## Your task
Starting at the top of the listing, extract every line up to and including the one with "return (f(r), f(g), f(b))". Pictures stay out of the copy.

----- Stored rows -----

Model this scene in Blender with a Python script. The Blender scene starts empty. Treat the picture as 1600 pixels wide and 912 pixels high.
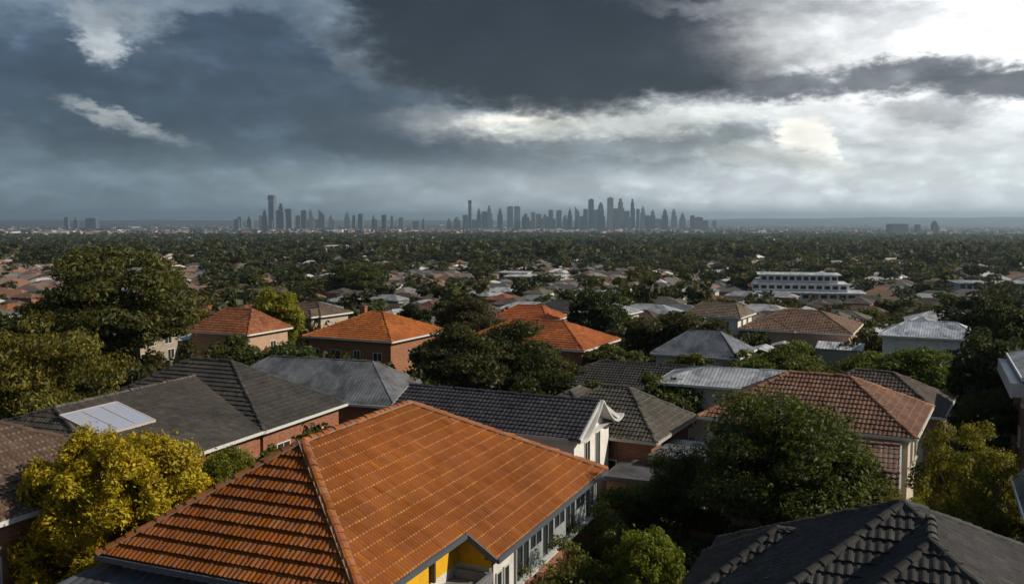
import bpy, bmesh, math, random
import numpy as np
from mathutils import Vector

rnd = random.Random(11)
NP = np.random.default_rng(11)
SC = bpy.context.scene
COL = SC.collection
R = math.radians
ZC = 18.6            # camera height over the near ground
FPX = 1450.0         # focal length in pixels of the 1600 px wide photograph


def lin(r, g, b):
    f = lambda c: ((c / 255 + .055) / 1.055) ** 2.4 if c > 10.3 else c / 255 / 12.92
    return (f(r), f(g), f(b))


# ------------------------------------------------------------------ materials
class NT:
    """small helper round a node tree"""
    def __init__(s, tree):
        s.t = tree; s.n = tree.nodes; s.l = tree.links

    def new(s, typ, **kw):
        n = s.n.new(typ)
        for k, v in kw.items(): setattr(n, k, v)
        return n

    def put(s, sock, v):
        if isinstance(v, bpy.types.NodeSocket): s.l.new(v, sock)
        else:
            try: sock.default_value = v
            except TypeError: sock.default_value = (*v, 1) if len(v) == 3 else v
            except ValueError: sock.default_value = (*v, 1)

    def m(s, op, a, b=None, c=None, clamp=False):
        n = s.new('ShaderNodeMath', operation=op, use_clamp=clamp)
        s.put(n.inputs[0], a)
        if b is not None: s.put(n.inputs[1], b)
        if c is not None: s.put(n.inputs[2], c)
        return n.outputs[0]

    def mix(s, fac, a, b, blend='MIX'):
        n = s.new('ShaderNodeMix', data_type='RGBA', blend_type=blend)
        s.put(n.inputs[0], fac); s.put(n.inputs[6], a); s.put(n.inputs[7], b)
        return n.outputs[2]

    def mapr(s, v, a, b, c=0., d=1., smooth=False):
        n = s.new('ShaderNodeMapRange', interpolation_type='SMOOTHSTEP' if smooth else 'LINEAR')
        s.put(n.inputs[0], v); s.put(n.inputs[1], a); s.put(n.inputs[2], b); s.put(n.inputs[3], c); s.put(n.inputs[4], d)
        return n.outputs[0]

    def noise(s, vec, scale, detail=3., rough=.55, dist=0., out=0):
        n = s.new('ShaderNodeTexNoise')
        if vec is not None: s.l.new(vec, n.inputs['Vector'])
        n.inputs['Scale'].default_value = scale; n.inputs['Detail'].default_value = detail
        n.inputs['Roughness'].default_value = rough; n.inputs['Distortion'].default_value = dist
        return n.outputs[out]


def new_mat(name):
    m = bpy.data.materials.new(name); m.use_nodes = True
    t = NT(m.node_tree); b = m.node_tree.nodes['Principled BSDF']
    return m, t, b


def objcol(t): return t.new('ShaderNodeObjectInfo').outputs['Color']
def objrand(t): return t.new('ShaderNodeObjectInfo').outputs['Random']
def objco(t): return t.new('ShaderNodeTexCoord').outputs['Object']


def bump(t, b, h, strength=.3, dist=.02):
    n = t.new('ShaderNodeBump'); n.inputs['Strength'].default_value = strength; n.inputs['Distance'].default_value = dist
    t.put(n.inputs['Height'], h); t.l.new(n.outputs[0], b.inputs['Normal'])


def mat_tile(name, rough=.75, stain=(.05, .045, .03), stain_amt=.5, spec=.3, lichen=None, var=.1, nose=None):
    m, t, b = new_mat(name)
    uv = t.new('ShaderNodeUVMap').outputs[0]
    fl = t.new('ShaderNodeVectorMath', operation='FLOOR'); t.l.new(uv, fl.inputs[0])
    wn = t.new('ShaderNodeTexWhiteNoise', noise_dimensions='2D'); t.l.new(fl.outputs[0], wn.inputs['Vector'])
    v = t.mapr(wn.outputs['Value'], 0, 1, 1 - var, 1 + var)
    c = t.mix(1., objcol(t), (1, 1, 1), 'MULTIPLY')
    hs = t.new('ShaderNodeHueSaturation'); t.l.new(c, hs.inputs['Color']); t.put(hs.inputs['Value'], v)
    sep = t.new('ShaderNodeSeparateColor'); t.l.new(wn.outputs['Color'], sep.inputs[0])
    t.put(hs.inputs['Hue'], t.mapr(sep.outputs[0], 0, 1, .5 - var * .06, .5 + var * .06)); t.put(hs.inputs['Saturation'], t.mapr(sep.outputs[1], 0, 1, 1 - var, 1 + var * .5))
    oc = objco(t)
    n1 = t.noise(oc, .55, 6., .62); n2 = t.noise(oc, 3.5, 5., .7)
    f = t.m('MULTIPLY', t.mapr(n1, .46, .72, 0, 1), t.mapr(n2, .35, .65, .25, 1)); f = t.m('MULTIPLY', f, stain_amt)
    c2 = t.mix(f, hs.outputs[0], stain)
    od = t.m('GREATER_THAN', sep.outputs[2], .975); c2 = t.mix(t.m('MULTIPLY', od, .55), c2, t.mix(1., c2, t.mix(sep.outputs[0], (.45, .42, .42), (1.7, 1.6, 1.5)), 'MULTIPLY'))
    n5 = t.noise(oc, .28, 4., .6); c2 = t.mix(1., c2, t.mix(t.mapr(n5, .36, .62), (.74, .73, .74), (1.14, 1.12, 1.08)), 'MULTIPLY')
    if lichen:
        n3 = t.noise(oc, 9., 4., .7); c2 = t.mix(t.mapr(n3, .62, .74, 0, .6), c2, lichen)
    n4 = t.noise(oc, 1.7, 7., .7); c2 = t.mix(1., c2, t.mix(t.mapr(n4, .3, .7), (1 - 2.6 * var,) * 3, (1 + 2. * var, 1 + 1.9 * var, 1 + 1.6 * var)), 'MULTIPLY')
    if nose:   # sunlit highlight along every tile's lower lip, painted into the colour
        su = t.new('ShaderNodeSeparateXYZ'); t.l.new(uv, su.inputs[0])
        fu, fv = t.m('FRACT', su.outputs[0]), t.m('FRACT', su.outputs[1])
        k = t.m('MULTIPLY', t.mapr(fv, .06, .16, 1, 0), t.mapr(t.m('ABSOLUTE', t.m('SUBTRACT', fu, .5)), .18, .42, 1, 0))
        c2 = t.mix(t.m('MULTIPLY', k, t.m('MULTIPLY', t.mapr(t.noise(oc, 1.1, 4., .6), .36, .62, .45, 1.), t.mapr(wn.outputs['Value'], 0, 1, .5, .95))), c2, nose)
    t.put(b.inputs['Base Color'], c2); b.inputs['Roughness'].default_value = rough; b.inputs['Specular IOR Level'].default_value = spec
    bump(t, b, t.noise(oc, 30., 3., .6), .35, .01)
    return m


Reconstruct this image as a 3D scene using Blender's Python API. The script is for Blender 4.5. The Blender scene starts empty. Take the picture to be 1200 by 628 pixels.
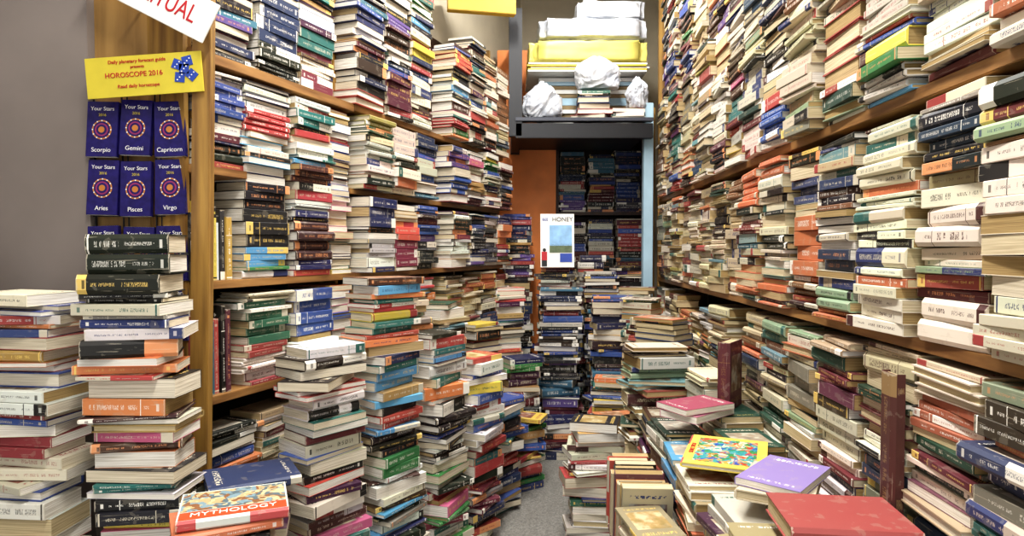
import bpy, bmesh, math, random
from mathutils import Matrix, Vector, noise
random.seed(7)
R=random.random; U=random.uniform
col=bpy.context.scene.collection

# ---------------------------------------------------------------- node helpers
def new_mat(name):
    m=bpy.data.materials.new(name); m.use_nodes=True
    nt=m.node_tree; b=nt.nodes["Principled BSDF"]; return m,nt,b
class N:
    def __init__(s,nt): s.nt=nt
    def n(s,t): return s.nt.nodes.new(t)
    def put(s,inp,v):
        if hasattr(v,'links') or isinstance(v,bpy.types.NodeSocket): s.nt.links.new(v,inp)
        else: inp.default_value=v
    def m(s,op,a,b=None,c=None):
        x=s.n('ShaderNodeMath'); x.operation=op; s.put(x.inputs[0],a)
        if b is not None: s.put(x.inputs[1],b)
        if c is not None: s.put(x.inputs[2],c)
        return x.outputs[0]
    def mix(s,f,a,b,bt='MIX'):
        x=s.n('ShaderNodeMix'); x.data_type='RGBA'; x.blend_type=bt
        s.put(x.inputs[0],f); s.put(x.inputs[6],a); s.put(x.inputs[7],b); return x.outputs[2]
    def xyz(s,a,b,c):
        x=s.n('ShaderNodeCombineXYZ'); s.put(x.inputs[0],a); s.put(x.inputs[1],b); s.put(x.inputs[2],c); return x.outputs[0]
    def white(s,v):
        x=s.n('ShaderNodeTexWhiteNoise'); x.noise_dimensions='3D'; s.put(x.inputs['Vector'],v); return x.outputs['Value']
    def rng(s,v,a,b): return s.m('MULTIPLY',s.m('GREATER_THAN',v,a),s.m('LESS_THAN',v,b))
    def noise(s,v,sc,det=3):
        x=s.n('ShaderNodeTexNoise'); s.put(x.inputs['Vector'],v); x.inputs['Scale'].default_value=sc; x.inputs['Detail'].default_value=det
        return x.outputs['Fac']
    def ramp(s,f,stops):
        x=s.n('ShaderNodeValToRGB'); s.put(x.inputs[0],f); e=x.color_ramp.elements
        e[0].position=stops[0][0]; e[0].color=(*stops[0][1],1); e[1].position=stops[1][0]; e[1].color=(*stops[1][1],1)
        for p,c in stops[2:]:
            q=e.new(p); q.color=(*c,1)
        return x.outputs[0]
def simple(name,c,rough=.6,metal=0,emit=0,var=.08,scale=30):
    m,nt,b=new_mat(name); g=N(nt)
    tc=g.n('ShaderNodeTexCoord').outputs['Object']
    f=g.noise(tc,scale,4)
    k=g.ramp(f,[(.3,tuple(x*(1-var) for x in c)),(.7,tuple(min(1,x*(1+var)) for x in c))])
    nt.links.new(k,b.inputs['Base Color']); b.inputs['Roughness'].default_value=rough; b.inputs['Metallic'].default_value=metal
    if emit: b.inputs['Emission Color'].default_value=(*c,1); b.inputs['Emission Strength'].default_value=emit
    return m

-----

## Reply to the exercise
Model this scene in Blender with a Python script. The Blender scene starts empty. Treat the picture as 1600 pixels wide and 912 pixels high.
import bpy, bmesh, math, random
import numpy as np
from mathutils import Vector

rnd = random.Random(11)
NP = np.random.default_rng(11)
SC = bpy.context.scene
COL = SC.collection
R = math.radians
ZC = 18.6            # camera height over the near ground
FPX = 1450.0         # focal length in pixels of the 1600 px wide photograph


def lin(r, g, b):
    f = lambda c: ((c / 255 + .055) / 1.055) ** 2.4 if c > 10.3 else c / 255 / 12.92
    return (f(r), f(g), f(b))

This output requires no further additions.